Una condizione di non ritorno

Sono reduce da un team coaching in una grande azienda, dove -tra le altre competenze- abbiamo lavorato molto sul problem solving. 

Per introdurre il tema, ho raccontato in aula di un episodio che mi e’ accaduto tanto tempo fa, quando professionalmente parlando il mio bisogno principale era essere considerata brava, efficiente ed all’altezza delle aspettative di chi stava credendo in me (più di quanto non lo facessi io stessa). La situazione era questa: da giorni stavo provando a risolvere un problema che ovviamente mi stava portando fuori dalla mia zona di comfort e facendo perdere il sonno e l’appetito perché – per quanto mi scervellassi – non riuscivo a districare il bandolo della matassa. Quello che vedevo davanti a me era solo il prodromo di un sonoro fallimento.

Come spesso vedo fare oggi ai miei clienti durante le sessioni di coaching, mi sono rivolta ad una persona che in ambito lavorativo era per me un modello, un esempio di equilibrio e di capacita’ di problem solving , cercando in lui la soluzione al mio problema. La sua risposta, particolarmente irritante per me in un primo momento, fu un invito a “spostarmi dall’altro lato della scrivania”, osservando il problema che tanto mi affliggeva da una prospettiva diversa. 

Una volta digerita la delusione per non aver ottenuto la risposta che cercavo, ho cominciato a  focalizzarmi sul processo di soluzione più che sulla soluzione stessa. In sostanza, grazie al suo suggerimento, ho provato a concentrarmi di più sull’analisi del problema, sulle risorse da mettere in campo, su ostacoli e vantaggi che avrei potuto incontrare.

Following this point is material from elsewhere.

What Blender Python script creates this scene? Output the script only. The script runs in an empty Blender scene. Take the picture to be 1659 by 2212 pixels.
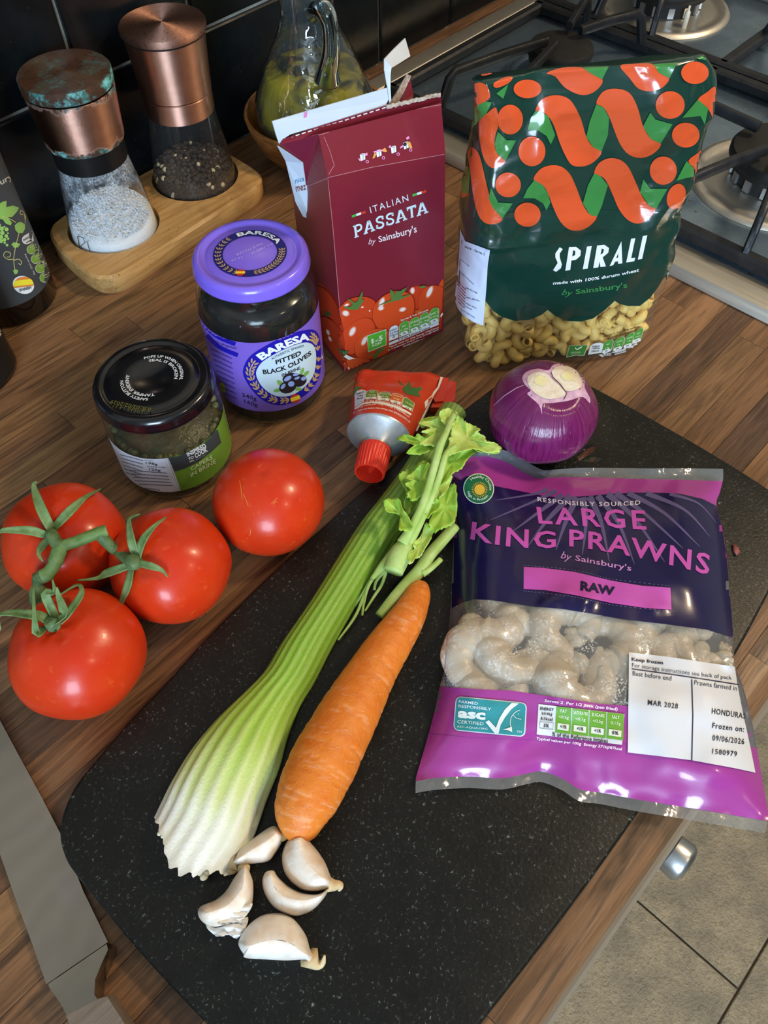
import bpy, bmesh, math, random
from mathutils import Vector, Matrix, noise
from mathutils.bvhtree import BVHTree
from mathutils.geometry import tessellate_polygon

scene = bpy.context.scene
COL = scene.collection
random.seed(7)
PI = math.pi

# ------------------------------------------------------------------ camera
CAM = Vector((0.0, 0.0, 0.42))
F_PX, PITCH, ROLL, YAW = 1742.134, 0.958217576, -0.0130723143, 0.809248202
CX, CY = 829.5, 1106.0
FW = Vector((math.sin(YAW)*math.cos(PITCH), math.cos(YAW)*math.cos(PITCH), -math.sin(PITCH)))
_rt = Vector((math.cos(YAW), -math.sin(YAW), 0.0))
_up = _rt.cross(FW)
RT = _rt*math.cos(ROLL) + _up*math.sin(ROLL)
UP = -_rt*math.sin(ROLL) + _up*math.cos(ROLL)
cd = bpy.data.cameras.new('camera')
cam = bpy.data.objects.new('camera', cd)
COL.objects.link(cam)
mw = Matrix.Identity(4)
for i in range(3):
    mw[i][0], mw[i][1], mw[i][2], mw[i][3] = RT[i], UP[i], -FW[i], CAM[i]
cam.matrix_world = mw
cd.sensor_fit = 'AUTO'
cd.sensor_width = 36.0
cd.lens = F_PX/2212.0*36.0
cd.clip_start = 0.01
scene.camera = cam

# ------------------------------------------------------------------ world, lights, exposure
scene.view_settings.view_transform = 'Standard'
scene.view_settings.look = 'None'
scene.view_settings.gamma = 1.0
scene.view_settings.use_curve_mapping = False
scene.view_settings.exposure = 0.22
w = bpy.data.worlds.new('room_light')
scene.world = w
w.use_nodes = True
w.node_tree.nodes['Background'].inputs[0].default_value = (0.80, 0.90, 1.0, 1)
w.node_tree.nodes['Background'].inputs[1].default_value = 1.2


def area(name, loc, target, sx, sy, energy, col):
    l = bpy.data.lights.new(name, 'AREA')
    l.shape = 'RECTANGLE'
    l.size, l.size_y, l.energy, l.color = sx, sy, energy, col
    o = bpy.data.objects.new(name, l)
    COL.objects.link(o)
    o.location = loc
    o.rotation_euler = (Vector(target)-Vector(loc)).to_track_quat('-Z', 'Y').to_euler()
    return o


area('window_daylight', (-2.02, -1.80, 0.74), (0.10, -0.55, 0.3), 1.30, 1.20, 105, (0.60, 0.79, 1.0))
area('ceiling_lamp', (1.35, -0.55, 1.46), (0.5, 0.2, 0.0), 0.22, 0.22, 21, (1.0, 0.75, 0.47))
area('ceiling_lamp', (0.55, -1.35, 1.46), (0.4, 0.1, 0.0), 0.16, 0.16, 4, (1.0, 0.76, 0.48))


# ------------------------------------------------------------------ projection helpers
def ray(x, y):
    return RT*((x-CX)/F_PX) - UP*((y-CY)/F_PX) + FW


def at(x, y, z=0.0):
    d = ray(x, y)
    return CAM + d*((z-CAM.z)/d.z)


def proj(p):
    q = Vector(p)-CAM
    s = F_PX/q.dot(FW)
    return (CX+q.dot(RT)*s, CY-q.dot(UP)*s)


# ------------------------------------------------------------------ materials
def lin(c):
    return c/12.92 if c <= 0.04045 else ((c+0.055)/1.055)**2.4


def C(h, a=1.0):
    h = h.lstrip('#')
    return tuple(lin(int(h[i:i+2], 16)/255) for i in (0, 2, 4)) + (a,)


MATS = {}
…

Non lo sapevo allora, ma il mio processo mentale rifletteva esattamente il percorso di una sessione di coaching, dove spesso il cliente e’ talmente concentrato sul “fare” qualcosa per raggiungere il suo obiettivo, che vorrebbe saltare direttamente al piano di azione, senza soffermarsi su quanto c’e’ prima (la chiara definizione dello stato desiderato, l’identificazione delle alternative, dei possibili ostacoli e dei vantaggi di ogni scelta).

Attraverso la presa di consapevolezza dei propri talenti e delle proprie risorse si raggiunge la sicurezza necessaria per uscire dalla propria zona di comfort e si accetta di confrontarsi con qualcosa che ancora non conosciamo, senza chiedere ad altri la soluzione, ma trovandola noi stessi. E la consapevolezza, in un circolo virtuoso, arriva quando ci concediamo di cogliere una sfida, di confrontarci con un problema per la prima volta. Il rischio, certo,  e’ il fallimento, ma il possibile beneficio e’ un potenziamento di quello che Bandura definiva il senso di autoefficacia. Ed ecco che il sentirsi bravi, efficienti ed all’altezza delle aspettative e’ una risposta interna, non più demandata ad altri.

Seneca diceva che l’albero diventa solido e forte quando e’ battuto dal vento.

In modo molto meno poetico, io sono convinta che la nostra vera potenza sia la nostra consapevolezza. Consapevolezza dei nostri talenti, di quello che ci fa paura e che cerchiamo di evitare per non uscire dalla “zona del noto”. Consapevolezza che se decidiamo di rischiare la nostra zona del noto si amplierà, cosi come le nostre convinzioni potenzianti. Consapevolezza che la consapevolezza stessa sia una condizione di non ritorno.